In the kitchen the old boards are met by some of the original kitchen cabinets. “They were in good shape, so we used them,” Noyes says. They are topped with a soapstone counter, which is period appropriate.

(Bruce Damonte,

original photo

on Houzz)

The storage across from the sink is a vintage piece. “It’s a beautiful freestanding piece she found,” says Noyes. “It’s the kind of thing that would have been in an old grocery store, and it’s perfect for holding foodstuffs and plates in this kitchen.”

In the living room and dining room, the walls are clad in a soft sage green the owner had custom mixed. The reason is both practical (they ran out of the recycled boards) and aesthetic. “It was just too intense for every room. I felt that you needed a break from it,” the owner says of the striped look.

The star of the living room is a hot-pink sofa. “I almost didn’t do the sofa. It was getting toward the end of the project, and I was wimping out. But my good friend encouraged me to go for it, and I thought, ‘I’m 60 years old. This is what I want to do, and I’m going to do it,'” says the homeowner. “At first my husband was horrified, but he really likes it now.”

That sentiment is shared by the architect. “Anyone who knows me would not think I’d love a hot-pink sofa,” Noyes says. “But the truth is I have a crush on that couch. It’s a phenomenal piece of furniture.”

The adjacent dining room shares the living room’s muted hue. It’s the backdrop for the owner’s mother’s dining table and chairs (12 similar but mismatched seats — apparently chair issues run in the family) and a curvy chandelier the owner found in a friend’s garage and purchased.

The appeal of the raised porch is clear. “I love the elevated porch, because you feel like you are in the trees,” says the owner. “It’s pleasant to sit there and look out and a wonderful place to eat a meal. We have what we call ‘porch talk,’ and our motto is that what is said on the porch stays on the porch.”

(Bruce Damonte,

original photo

on Houzz)

The reworked porch railing is an elaborate frame for the old oak trees that surround the site. The trees spoke to the owners when they bought the property 20 years ago, as they reminded them of New Orleans.

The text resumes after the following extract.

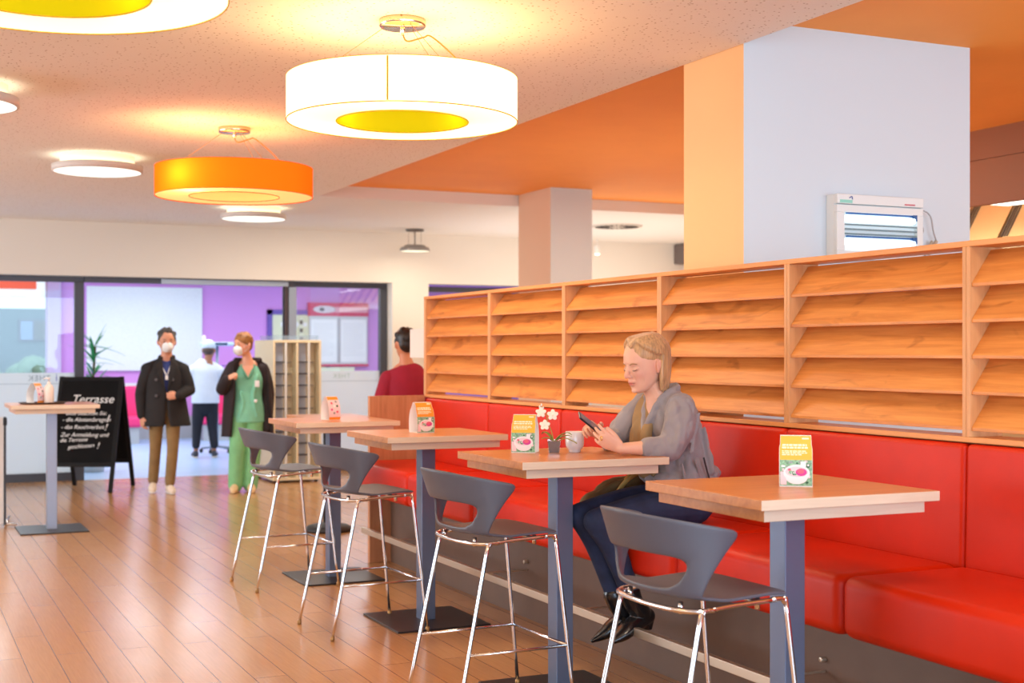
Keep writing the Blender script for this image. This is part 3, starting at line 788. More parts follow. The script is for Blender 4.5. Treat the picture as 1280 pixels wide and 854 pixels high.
for a, l, up in ((-.4, .09, .035), (.25, .085, .02), (2.6, .07, .035), (3.4, .06, .01)):
    q = MB(); dx, dy = math.cos(a), math.sin(a)
    q.tube([(0, 0, .052), (dx*l*.35, dy*l*.35, .062+up*.6), (dx*l*.75, dy*l*.75, .062+up), (dx*l, dy*l, .058+up*.8)], [(.004, .003), (.013, .003), (.012, .002), (.002, .001)], 8, 5); q.build('leaf', M_leaf, r)
MB().tube([(0, 0, .05), (-.012, 0, .10), (-.028, 0, .14), (-.035, .0, .175), (-.055, 0, .20)], .0022, 6, 5).build('stem', M_stem, r)
MB().tube([(.02, 0, .055), (.05, -.01, .07), (.085, -.01, .058), (.105, -.01, .046)], .0025, 6, 5).build('root', M_stem, r)
for cx, cy, cz, s in ((-.060, -.005, .187, 1), (-.006, -.01, .176, 1.05), (-.042, -.015, .130, 1)):
    q = MB()
    for k in range(5):
        a = 2*PI*k/5+.3; M = Matrix.Translation((cx, cy, cz)) @ Matrix.Rotation(PI/2-.3, 4, 'X') @ Matrix.Rotation(a, 4, 'Z'); q.ell((.013*s, 0, .003), (.013*s, .010*s, .0022), M, 10, 6)
    q.ell((cx, cy-.005, cz), (.004, .004, .004)); q.build('flower', M_pet, r)
q = MB()
for k, (x, z) in enumerate(((-.066, .213), (-.058, .222), (-.05, .208))): q.ell((x, 0, z), (.004, .004, .007))
q.build('buds', M_pet, r)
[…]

“In the very hot summer, the porch provides shade for the interior,” says Noyes. “In the winter, when the sun is lower, it comes through the windows and warms the house.”

(Bruce Damonte,

original photo

on Houzz)

Before the remodel the house lacked a proper master suite. “After a lot of discussion, we decided to use the attic level for the master bedroom and bathroom,” says Noyes. “Much of the room has a steeply sloping ceiling, making it impossible to stand up. We added the six dormers to deal with that situation.”

It was a pleasing condition for the owner, who has always loved all-but-forgotten nooks and crannies. “I love spaces like allies or attics — to me they are the secret places you used to dream about in childhood,” she says. “I also love dormers and sloping roofs.”

The detailing of the dormers on the interior was important as the exterior treatment. “We let the wood boards express themselves, which makes them at home here,” says Noyes. “They have become part of the character in this old house.”

Contractor: Tim Agapoff Construction

(Bruce Damonte,

original photo

on Houzz)

That character is expressed in the master bath, where a dormer surrounds a traditional claw-foot tub. The bathtub is angled to take in the leafy vista.

It’s those connections to the outdoors that make this house as California as it is Louisiana. In the back of the house, a stairway is built into the porch, allowing easy access to the garden after porch-talk sessions have ended.

“When we decided to remodel our funny old farm house, we set ourselves up for many limits — the way it was laid out, the style, the materials etc. By working with it and coaxing out the charm, we got something unique. I could not have made up this house from scratch. It is truly organic in that it evolved out of its own bones and life,” says the owner. “I think we have given it a new lease on life that will last into its next century.”